Before any refactoring can commence, a comprehensive and precise map of application dependencies is essential. Manually maintaining such a map within a large enterprise environment is nearly impossible. Agentic AI excels in this area through autonomous discovery. These agents meticulously analyze runtime telemetry, network traffic, and static code to construct a real-time, high-fidelity map of the entire application portfolio. This autonomous process, as highlighted by expert analysis, helps reduce human error and can accelerate business processes by 30% to 50%. In this context, the agent continuously identifies potential service boundaries, optimizes data flow, and recommends the most logical containerization or serverless targets for each component, ensuring an optimized and efficient cloud architecture.

Practical Applications and Strategic Shifts

This agentic methodology delivers tangible business value by automating the most time-consuming and error-prone stages of modernization. It fundamentally transforms the economic framework for managing IT assets. Traditional “lift-and-shift” strategies and periodic overhauls are typically categorized as massive, high-stakes capital expenditure projects. By transitioning to an autonomous, continuous modernization engine, the financial model shifts to a predictable, utility-like operational expenditure. This means costs are directly linked to the value delivered and consumption efficiency, as the agent continually refines the portfolio to optimize for cost. This allows IT departments to fund modernization as an ongoing optimization function, making the management of the cloud estate a sustainable and predictable line item, rather than a perpetual budget shock.

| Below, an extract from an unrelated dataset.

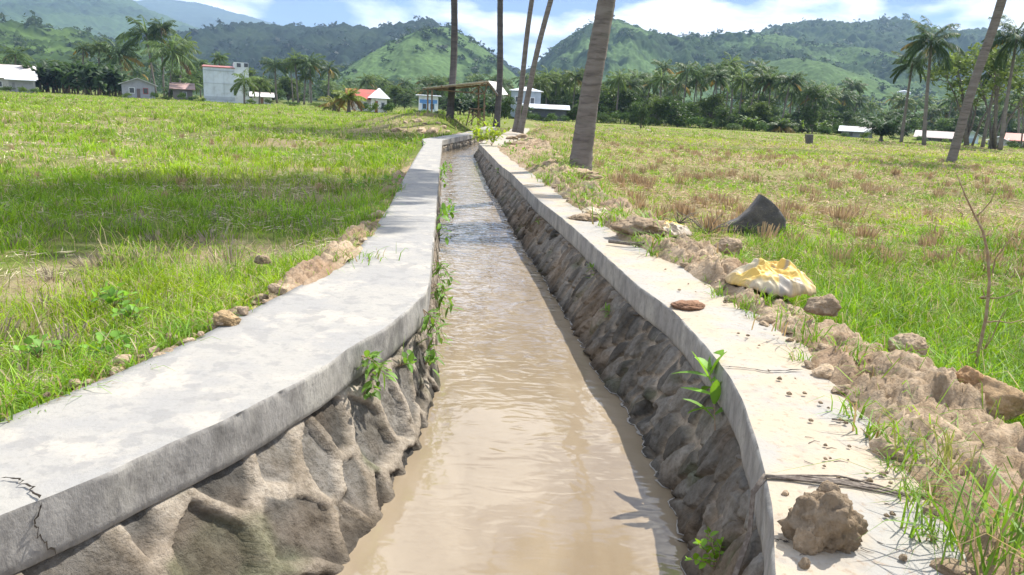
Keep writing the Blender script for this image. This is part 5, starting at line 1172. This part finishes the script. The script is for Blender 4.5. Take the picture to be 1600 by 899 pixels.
# ------------------------------------------------------------------ woven sacks
M_sack = bpy.data.materials.new('woven_sack'); M_sack.use_nodes = True; t_ = M_sack.node_tree; p_ = t_.nodes['Principled BSDF']; p_.inputs['Roughness'].default_value = .5; p_.inputs['Specular IOR Level'].default_value = .4
at_ = t_.nodes.new('ShaderNodeAttribute'); at_.attribute_name = 'Col'; t_.links.new(at_.outputs['Color'], p_.inputs['Base Color'])
tcn = t_.nodes.new('ShaderNodeTexCoord'); wv = t_.nodes.new('ShaderNodeTexChecker'); wv.inputs['Scale'].default_value = 260; t_.links.new(tcn.outputs['Object'], wv.inputs[0]); bb = t_.nodes.new('ShaderNodeBump'); bb.inputs['Strength'].default_value = .25; bb.inputs['Distance'].default_value = .002; t_.links.new(wv.outputs['Fac'], bb.inputs['Height']); t_.links.new(bb.outputs[0], p_.inputs['Normal'])
def sack(px, py, z, wx, wy, hz, rz, label, seed, pale=.5):
    p = un(px, py, z); n = 150; u = np.linspace(-1, 1, n); U, V = np.meshgrid(u, u); R = np.hypot(U, V); A = np.arctan2(V, U)
    k = np.maximum(np.abs(U), np.abs(V)); Us = U*k/np.maximum(R, 1e-6); Vs = V*k/np.maximum(R, 1e-6)      # square to disc
    rr_ = np.hypot(Us, Vs); edge = 1+.13*fbm(np.cos(A)*1.6, np.sin(A)*1.6, seed=seed)+.04*fbm(np.cos(A)*6, np.sin(A)*6, seed=seed+1)
    X = Us*wx*edge; Y = Vs*wy*edge
    fold = 1-2*np.abs(fbm(X*6+Y*3+.12*fbm(X*9, Y*9, seed=seed+2)*3, Y*7-X*2, seed=seed+3, o=3)); fold2 = 1-2*np.abs(fbm(X*15+Y*9, Y*17, seed=seed+4, o=2))
    Z = hz*np.sqrt(np.clip(1-rr_**2.2, 0, 1))*(.75+.35*fbm(X*4, Y*4, seed=seed+5)) + .07*(fold-.45)*np.clip(1.2-rr_, .25, 1) + .016*fold2 + .01
    C = np.array([.60, .40, .09])*np.ones(X.shape+(3,)); wp = ss(-.02, .12, fbm(X*5+3, Y*4.2, seed=seed+6, o=3)+pale-.5)[..., None]; C = C*(1-wp)+np.array([.46, .39, .26])*wp
    gp = (ss(.18, .26, fbm(X*7+9, Y*6, seed=seed+7, o=3)))[..., None]*.8; C = C*(1-gp)+np.array([.22, .21, .2])*gp
    di = ss(.72, 1.0, rr_)[..., None]*ss(-.3, .2, fbm(X*9, Y*9, seed=seed+8))[..., None]; C = C*(1-.7*di)+SOIL*.7*di
    top = np.stack([X, Y, Z], -1); 
    me = gridmesh('sack', top, M_sack, C); o = obj('sack', me, loc=(p[0], p[1], z)); o.rotation_euler = (0, 0, rz); so_ = o.modifiers.new('t', 'SOLIDIFY'); so_.thickness = .002; return tag(o, label, 'sack')
sack(1205, 452, .04, .25, .22, .145, -.35, 'crumpled yellow and white woven sack lying on the soil heap beside the grass', 951, .34)
sack(1030, 366, .03, .26, .20, .10, -.4, 'yellow sack half buried under dirt on the right bank', 961, .25)
big_clod(1010, 368, 80, 26, 'brown dirt piled on top of the half buried yellow sack', 971, SOIL*.8, z=.05, amp=.4)
big_clod(915, 345, 46, 8, 'crumbled dirt patch on the coping before the half buried sack', 972, SOIL*.85, amp=.4)
sack(930, 335, .02, .14, .10, .04, .3, 'small flat scrap of yellow sack peeking from the soil heap', 981, .2)

# ------------------------------------------------------------------ haze
hb_ = MB(); x0, x1, y0, y1, z0, z1 = -6500, 6500, -700, 7600, -2.3, 470
hb_.box(((x0+x1)/2, (y0+y1)/2, (z0+z1)/2), (x1-x0, y1-y0, z1-z0))
M_haze = bpy.data.materials.new('haze'); M_haze.use_nodes = True; t_ = M_haze.node_tree; t_.nodes.clear()
ho = t_.nodes.new('ShaderNodeOutputMaterial'); pv = t_.nodes.new('ShaderNodeVolumePrincipled'); pv.inputs['Density'].default_value = .00025; pv.inputs['Color'].default_value = (.47, .69, 1, 1); pv.inputs['Anisotropy'].default_value = .1
t_.links.new(pv.outputs[0], ho.inputs['Volume'])
o = hb_.build('haze', M_haze); tag(o, kind='stuff')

The organizational impact of agentic AI is as significant as its technical implications. By offloading the constant work of identifying technical debt, tracking dependencies, and executing routine refactoring or patching, the agent frees engineers from being primarily coders and maintainers. The human role evolves into that of an AI orchestrator or System Architect. Developers become responsible for defining high-level goals, reviewing the agent’s generated plans and code for architectural integrity, and focusing their time on innovation, complex feature development, and designing the governance framework itself. This strategic shift not only mitigates developer burnout and boosts overall productivity but is also crucial for attracting and retaining top-tier engineering talent, positioning IT as a hub for strategic design rather than merely a maintenance facility.

The transition to an agent-driven modernization model does not aim to eliminate human involvement; instead, it elevates it from manual, repetitive tasks to strategic governance. The success of continuous modernization hinges on a robust human-in-the-loop framework. This framework mandates that while the agent autonomously identifies optimization opportunities, such as a component generating high costs, and formulates a refactoring plan, the deployment is always gated by strict human oversight. The developer’s role shifts to defining the rules, validating the agent’s proposed changes through automated testing, and ultimately approving the incremental production deployment. This governance ensures that the self-optimizing environment remains resilient and adheres to crucial business objectives for performance and compliance, fostering a secure and efficient modernization process.

Implementing and Scaling Agentic AI

For Chief Information Officers under pressure to demonstrate responsible AI value, adopting agentic modernization must begin with a targeted, low-risk pilot program. The objective is to select a high-value application, ideally a non-critical helper application or an internal-facing microservice, that possesses a quantifiable amount of technical debt and clear performance or cost metrics. The goal of this pilot is to validate the agent’s ability to execute the complete modernization loop autonomously. This includes discovery, refactoring, automated testing, human approval, and incremental deployment.

Once key success metrics, such as a 40% reduction in time-to-patch or a 15% improvement in cost efficiency, are validated in this controlled environment, the organization gains the confidence and blueprint needed to scale the agent framework horizontally across the remainder of the application portfolio. This minimizes enterprise risk while maximizing the benefits of the new technology. This methodical approach ensures that the organization builds a strong foundation for widespread adoption, leveraging early successes to drive broader implementation.

By adopting autonomous agents, the operational model shifts from reactive fixes to a resilient, self-optimizing environment. Industry analysts project that autonomous AI agents will drive one of the fastest transformations in enterprise technology, with a significant emphasis on their capacity to orchestrate entire workflows across the application migration and modernization lifecycle. These agents are more than mere tools; they embody continuous improvement loops that proactively identify components generating high cloud costs. They then formulate a refactoring plan for optimization, such as moving to a managed serverless queue, and subsequently execute the refactoring, run automated tests, and incrementally deploy the change, all under strict human oversight.

The CIO’s ultimate task is to define the strategic goals—whether they be cost reduction, performance enhancement, or increased resilience—and deploy the agents with the necessary governance and human-in-the-loop controls to empower them to act effectively. This proactive, agent-driven model represents the only viable path to truly continuous modernization. It ensures that the cloud estate remains an agile asset, consistently evolving to meet business needs, rather than becoming a perpetual liability requiring constant manual intervention.